If there’s one card that doesn’t get enough love these days, it’s this one! It’s proven, powerful, and Modern has all the tools to use it! Ross Merriam brings it back to glory!

Pyromancer Ascension used to be a staple of the Modern Storm deck. With Baral, Chief of Compliance pushing that deck in a new direction, we don’t see much of the convoluted enchantment these days, but the card is still quite powerful when paired with cheap cantrips, burn spells, and Manamorphose. If you untap with an active Ascension you start drawing cards at such a high rate, tearing through your deck, that the game often ends on the spot.

Manamorphose is the key there, as it’s the only card that nets both mana and cards with an active Ascension on the battlefield.

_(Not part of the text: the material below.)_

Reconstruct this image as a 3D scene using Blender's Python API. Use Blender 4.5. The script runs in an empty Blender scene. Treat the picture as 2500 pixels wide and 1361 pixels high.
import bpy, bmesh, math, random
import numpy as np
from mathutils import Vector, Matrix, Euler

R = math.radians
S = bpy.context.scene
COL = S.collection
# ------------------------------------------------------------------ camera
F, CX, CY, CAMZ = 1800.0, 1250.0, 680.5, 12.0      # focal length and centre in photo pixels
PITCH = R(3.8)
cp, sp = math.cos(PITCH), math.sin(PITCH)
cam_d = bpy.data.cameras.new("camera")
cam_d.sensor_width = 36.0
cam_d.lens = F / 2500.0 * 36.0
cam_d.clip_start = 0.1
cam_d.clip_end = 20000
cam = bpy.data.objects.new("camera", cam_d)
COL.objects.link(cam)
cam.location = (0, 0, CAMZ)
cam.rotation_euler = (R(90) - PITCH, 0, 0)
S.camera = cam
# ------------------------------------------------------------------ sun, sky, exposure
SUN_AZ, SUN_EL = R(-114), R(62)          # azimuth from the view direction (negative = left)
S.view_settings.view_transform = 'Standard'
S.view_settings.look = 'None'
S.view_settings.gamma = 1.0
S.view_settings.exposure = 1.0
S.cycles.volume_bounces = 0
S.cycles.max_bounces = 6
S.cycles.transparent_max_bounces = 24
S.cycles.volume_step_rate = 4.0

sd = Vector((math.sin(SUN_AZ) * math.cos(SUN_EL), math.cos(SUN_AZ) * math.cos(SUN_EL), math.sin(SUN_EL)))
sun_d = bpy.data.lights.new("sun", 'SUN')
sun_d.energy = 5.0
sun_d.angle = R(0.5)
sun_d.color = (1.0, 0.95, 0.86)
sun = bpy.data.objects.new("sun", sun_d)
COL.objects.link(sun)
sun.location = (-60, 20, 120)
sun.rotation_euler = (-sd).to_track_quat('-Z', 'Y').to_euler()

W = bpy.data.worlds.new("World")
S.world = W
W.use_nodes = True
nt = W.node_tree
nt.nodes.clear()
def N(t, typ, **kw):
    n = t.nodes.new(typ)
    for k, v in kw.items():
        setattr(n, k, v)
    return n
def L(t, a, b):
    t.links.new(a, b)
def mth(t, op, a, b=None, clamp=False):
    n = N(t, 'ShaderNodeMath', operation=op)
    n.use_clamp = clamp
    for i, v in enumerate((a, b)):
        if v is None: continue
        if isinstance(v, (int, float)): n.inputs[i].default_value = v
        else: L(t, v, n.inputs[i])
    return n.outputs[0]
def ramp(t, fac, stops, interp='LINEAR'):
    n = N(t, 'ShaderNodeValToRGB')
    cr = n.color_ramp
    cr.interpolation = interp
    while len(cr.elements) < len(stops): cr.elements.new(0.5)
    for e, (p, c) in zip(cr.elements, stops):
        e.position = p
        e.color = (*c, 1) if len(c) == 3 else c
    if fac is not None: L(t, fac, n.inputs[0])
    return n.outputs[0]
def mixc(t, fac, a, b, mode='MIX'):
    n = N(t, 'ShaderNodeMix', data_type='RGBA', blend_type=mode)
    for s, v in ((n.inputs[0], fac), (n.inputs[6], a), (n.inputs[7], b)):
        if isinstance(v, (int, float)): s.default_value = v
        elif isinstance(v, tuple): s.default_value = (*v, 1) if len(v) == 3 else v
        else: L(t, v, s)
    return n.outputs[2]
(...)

It’s the card that allows you to keep chaining cantrips and set up a pile of burn at the end so be sure to dig hard to find them. It also lets you be more protective of your life total, fetching basics and filtering them into more blue or red mana, depending on what you need.

The problem, of course, is that going all-in on that plan forces you to utilize your graveyard, which makes you vulnerable to a lot of common sideboard hate. Thing in the Ice slots in nicely as a secondary win condition that doesn’t use the graveyard, plays well with the same cheap spells as Pyromancer Ascension, and buys you lots of time against aggressive creature decks. This deck easily flips Thing in the Ice in one or two turns, making it a must-answer threat that threatens to end the game very quickly when combined with a couple burn spells.

The last innovation here is the addition of Bedlam Reveler, which is particularly helpful in disruption-heavy matchups where they can run you out of threats with removal and discard spells. Not only does Reveler refill your hand, it represents another hard to answer threat in a deck that doesn’t have many and risks chaining cantrips into air if too many of them are answered.

There are plenty of great sideboard options to become a little more interactive, since your threats can turn the corner on turn ten just as easily as they can steamroll an opponent on turn four. You can easily sit back on your cheap threat and play a control game with counterspells and removal, all the while setting up for a combo finish.

Relative to other Modern combo decks, this list is a touch slow, but the high velocity gives it built-in resilience and consistency while the maindeck removal and Thing in the Ice give it more interaction than the faster combo decks. With Jeskai Control and Humans at the top of the metagame, that’s is a good place to be.